In this week’s installment of our recurring series, Ted Cruz ’92 weighs in on campus safety, local women find the campus a good place for fundraising, and more.
February 28, 1990—In response to the University’s announcement that locks will be installed on dormitory entry doors, Ted Cruz ’92 is quoted in the Daily Princetonian opposing the change. “I think the effect (locked entryways will have) in keeping people out of dorms is negligible. I do think it serves to be an inconvenience of being restrictive.” Cruz suggests, “perhaps the money could be better spent elsewhere.”
March 1, 1873—A self-identified “Northern Student” writes to the Princeton Press to argue that Princeton should make Southern students comfortable and allow former Confederate Secretary of War John C. Breckinridge to speak at Commencement.
“Slavery, that bane of human progress, was long since abolished. The gap which separated the North from the South is almost closed. The wound which threatened the life of the nation is almost healed. The scenes of Bull Run and Antietam are almost forgotten. The cold iceberg of oppression has been melted away in the warm Gulf Stream of a Nation’s love. The world moves on forgetful of the past. Peace and prosperity meet us on every side. Then let it be the desire of every student—aye, of every citizen of this land, that this prosperity should continue on, and that the North and South may continue to stand, as they stand to-day, upon the firm basis of universal liberty and equality.”
March 3, 1846—Newark’s Centinel of Freedom reports that the women of the local Presbyterian Church are holding fundraisers on campus to help pay the debts of rebuilding the burned-out church building. They have served refreshments at the museum in Nassau Hall for two nights, “and thereby their coffers were pretty largely supplied.”
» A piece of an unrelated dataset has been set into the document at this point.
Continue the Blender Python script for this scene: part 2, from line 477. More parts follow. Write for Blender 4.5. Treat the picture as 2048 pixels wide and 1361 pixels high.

March 5, 1969—Princeton professor Charles F. Westoff and co-author Norman B. Ryder (University of Wisconsin) have found that Roman Catholic women have an increasing tendency to use birth control, in spite of a papal encyclical forbidding the use of artificial contraceptives. Their survey shows that 64% of married Catholic women who were under 40 in 1965 are using non-approved methods of birth control, while use of the pill has gone from 14% in 1965 to 37% among this demographic in 1969.